As was Lena Dunham when she shot the dramatic season finale of Girls, in which she hacks away recklessly at her tresses without so much as a YouTube video to guide her hand. Dunham, in fact, has a sassy but ultimately very cute pixie cut.

I am convinced I am witnessing actual bad hair, however, when I see photos of Marion Cotillard from the Tokyo premiere of Rust and Bone sporting a weird bang that some beauty bloggers would speculate was designed to mimic the asymmetrical hemline of her Dior dress. She looks cool and quirky, befitting an actress known for taking on unconventional roles like a whale trainer-turned-double amputee.

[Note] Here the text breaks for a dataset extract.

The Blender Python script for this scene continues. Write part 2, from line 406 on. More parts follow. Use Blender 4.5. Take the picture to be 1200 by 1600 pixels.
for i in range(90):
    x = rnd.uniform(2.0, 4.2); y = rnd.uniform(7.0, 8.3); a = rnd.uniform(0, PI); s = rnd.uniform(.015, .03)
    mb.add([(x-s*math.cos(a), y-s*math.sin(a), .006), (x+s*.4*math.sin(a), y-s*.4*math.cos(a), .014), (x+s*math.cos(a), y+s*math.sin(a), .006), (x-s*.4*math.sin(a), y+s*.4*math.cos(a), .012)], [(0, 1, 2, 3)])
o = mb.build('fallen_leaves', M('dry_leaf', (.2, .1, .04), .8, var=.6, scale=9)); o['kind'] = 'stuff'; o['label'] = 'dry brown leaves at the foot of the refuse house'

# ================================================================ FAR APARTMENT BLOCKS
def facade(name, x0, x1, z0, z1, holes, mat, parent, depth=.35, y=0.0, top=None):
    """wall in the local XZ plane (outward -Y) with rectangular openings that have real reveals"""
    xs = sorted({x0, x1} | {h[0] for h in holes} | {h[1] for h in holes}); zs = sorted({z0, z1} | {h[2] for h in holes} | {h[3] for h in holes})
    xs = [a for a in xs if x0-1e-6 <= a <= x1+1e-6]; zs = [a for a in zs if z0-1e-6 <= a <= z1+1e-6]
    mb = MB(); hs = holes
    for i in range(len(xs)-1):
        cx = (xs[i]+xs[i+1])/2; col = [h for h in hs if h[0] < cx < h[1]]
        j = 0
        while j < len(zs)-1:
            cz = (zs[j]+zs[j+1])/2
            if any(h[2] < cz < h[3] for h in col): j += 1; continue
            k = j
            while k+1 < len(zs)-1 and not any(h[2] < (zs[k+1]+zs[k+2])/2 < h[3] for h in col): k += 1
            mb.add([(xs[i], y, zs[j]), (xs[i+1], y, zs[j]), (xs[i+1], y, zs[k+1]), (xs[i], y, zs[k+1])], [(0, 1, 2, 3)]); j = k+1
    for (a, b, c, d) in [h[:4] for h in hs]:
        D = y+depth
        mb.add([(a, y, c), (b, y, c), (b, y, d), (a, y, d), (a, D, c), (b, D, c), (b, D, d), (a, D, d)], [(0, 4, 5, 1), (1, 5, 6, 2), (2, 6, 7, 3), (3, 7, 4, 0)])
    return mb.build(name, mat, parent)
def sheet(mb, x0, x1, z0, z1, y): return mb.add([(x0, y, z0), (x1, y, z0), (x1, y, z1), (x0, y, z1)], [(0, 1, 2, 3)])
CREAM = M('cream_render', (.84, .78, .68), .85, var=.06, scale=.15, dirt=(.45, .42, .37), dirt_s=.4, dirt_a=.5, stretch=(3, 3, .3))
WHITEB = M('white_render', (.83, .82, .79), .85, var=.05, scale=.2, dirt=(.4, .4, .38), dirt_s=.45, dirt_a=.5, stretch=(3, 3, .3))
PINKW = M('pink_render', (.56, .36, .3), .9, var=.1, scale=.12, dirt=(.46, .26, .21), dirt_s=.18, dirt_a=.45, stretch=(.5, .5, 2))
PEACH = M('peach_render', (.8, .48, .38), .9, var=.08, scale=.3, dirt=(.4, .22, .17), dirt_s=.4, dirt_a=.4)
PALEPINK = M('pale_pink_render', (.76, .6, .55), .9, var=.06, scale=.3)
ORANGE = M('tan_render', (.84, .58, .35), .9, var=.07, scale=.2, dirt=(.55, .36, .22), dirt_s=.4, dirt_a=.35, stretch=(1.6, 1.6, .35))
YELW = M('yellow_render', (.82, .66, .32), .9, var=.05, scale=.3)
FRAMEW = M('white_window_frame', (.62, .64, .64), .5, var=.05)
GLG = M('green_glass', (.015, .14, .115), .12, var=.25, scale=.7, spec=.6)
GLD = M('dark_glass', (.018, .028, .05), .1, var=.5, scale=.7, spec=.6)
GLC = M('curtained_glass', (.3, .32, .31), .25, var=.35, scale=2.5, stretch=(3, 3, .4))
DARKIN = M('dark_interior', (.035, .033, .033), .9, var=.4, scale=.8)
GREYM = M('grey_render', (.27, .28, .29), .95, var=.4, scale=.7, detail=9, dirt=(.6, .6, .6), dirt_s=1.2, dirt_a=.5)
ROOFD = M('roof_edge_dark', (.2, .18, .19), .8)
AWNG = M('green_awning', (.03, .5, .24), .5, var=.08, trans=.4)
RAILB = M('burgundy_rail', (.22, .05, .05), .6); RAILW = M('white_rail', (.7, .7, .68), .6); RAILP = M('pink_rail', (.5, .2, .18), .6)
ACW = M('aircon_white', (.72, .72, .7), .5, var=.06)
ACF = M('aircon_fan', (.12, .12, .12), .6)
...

But, according to Robert Vetica, Cotillard's longtime stylist, not only was the haircut not at all premeditated, it wasn't even real. "It's a clip-on piece," he tells me over the phone from Beverly Hills, where he recently opened a salon in the SLS Hotel and where you know women aren't beating a path to his door to pay hundreds of dollars to look like they cut their hair themselves. (An ad on his Facebook page vehemently declares, "A bad-hair day on your wedding day is not an option!") "And last year at the Met ball?" Vetica adds, referring to Cotillard's gnarly fringe. "That was a piece, too."

In all fairness, as Vetica points out, for women like Cotillard, such an extreme look can be a professional liability. Who knows? Her next big part could very well be a TriBeCa soccer mom. But there are plenty of women out there for whom a bad haircut is a badge of honor-and one they don't take off when the party is over.